Upon our arrival, the designated site is already becoming busy. Like idiots, we 'forget' our better intuition about midge avoidance, and find a 'nice spot' down by the river amongst the grasses. As it turned out, this was to become the most intense hotspot of what would prove to be a midge massacre area. At first there were no problems, though as we prepared Mediterranean couscous and sausage we were forced to retreat to the tent, which thereafter became enveloped by a dense swarm guarding the vestibule - unlike anything we've ever seen. It became literally intolerable to leave the tent for water and washing, and even running at full speed would not shake them!
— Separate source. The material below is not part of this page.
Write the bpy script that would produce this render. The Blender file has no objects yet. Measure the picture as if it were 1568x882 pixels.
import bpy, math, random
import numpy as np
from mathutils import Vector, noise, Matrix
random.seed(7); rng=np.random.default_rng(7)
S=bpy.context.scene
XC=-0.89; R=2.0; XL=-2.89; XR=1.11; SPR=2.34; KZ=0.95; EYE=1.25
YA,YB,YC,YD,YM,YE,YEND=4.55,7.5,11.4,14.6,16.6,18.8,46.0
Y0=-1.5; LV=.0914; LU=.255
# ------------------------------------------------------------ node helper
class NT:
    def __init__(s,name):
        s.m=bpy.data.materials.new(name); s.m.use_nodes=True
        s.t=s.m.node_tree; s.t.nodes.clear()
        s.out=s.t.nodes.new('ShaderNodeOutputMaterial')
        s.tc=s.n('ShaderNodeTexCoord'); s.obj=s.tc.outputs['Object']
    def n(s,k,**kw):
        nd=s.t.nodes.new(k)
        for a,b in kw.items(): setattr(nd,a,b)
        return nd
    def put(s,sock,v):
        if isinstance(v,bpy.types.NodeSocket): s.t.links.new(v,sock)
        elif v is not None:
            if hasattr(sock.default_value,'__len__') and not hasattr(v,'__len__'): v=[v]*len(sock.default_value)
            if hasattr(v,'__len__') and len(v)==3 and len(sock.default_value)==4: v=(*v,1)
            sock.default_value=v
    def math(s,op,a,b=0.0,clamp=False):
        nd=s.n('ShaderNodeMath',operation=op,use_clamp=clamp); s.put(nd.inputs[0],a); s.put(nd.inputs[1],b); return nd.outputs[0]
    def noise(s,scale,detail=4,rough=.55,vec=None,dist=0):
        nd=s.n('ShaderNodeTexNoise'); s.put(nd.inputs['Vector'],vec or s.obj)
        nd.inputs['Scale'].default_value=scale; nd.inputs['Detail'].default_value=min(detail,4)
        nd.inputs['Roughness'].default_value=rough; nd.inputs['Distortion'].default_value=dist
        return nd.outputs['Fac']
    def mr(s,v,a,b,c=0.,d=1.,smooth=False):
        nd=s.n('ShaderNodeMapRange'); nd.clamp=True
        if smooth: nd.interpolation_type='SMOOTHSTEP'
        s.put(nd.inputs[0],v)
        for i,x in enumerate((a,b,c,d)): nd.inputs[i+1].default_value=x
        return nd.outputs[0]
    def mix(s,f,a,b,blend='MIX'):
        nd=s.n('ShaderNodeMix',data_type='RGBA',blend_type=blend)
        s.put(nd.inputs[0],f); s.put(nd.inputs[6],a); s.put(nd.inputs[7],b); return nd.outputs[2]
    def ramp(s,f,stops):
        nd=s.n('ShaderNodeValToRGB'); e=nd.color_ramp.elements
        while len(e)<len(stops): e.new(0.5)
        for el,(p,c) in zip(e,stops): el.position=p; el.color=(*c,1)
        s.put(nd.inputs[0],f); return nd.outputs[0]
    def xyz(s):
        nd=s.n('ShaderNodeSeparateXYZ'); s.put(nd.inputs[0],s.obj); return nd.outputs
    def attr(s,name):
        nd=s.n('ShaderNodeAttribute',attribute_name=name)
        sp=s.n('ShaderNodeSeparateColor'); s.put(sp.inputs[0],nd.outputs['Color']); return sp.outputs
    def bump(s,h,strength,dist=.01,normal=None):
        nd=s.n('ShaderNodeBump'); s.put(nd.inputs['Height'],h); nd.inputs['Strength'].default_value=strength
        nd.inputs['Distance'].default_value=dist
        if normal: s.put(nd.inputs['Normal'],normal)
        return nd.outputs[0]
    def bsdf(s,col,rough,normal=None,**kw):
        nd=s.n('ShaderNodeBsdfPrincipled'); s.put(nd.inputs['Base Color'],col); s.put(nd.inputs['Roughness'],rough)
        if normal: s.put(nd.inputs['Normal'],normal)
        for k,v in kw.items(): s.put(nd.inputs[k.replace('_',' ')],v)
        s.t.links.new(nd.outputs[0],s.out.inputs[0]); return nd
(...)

Glencoe wild campsite Glencoe wild campsite midges
You can see why this is a particularly bad campsite. Can you see all the little black dots? They're all midges ready to attack as soon as we come out, and they look much worse in real life. They're really swarming outside the tent.
sunset over Glencoe
Sunset over Glencoe.

A group of Belgians kindly helped us to effect an emergency move to higher ground, though the new spot also proved nearly so midge ridden that erecting the tent fully was difficult and we all ended up running to the bar at the nearby hotel! Unsurprisingly here lurked virtually all of the would-be occupants of the wild campsite! As the sun set, the midges died down somewhat, permitting a return to fully erect the tent. However, these little biters had previously colonised the insides of the tent in droves, having gained access by swooping in when we made quick entrances and exits through the zipped mesh door. We removed these by sweeping the inner tent walls with a repellent-covered hand and were able to fall asleep fairly quickly, to the background cries of other campers (some of whom were genuinely a little freaked out by the sheer density of the encircling swarms). Today was a great lesson in why head nets (which are readily available) need to be standard equipment during the midge season.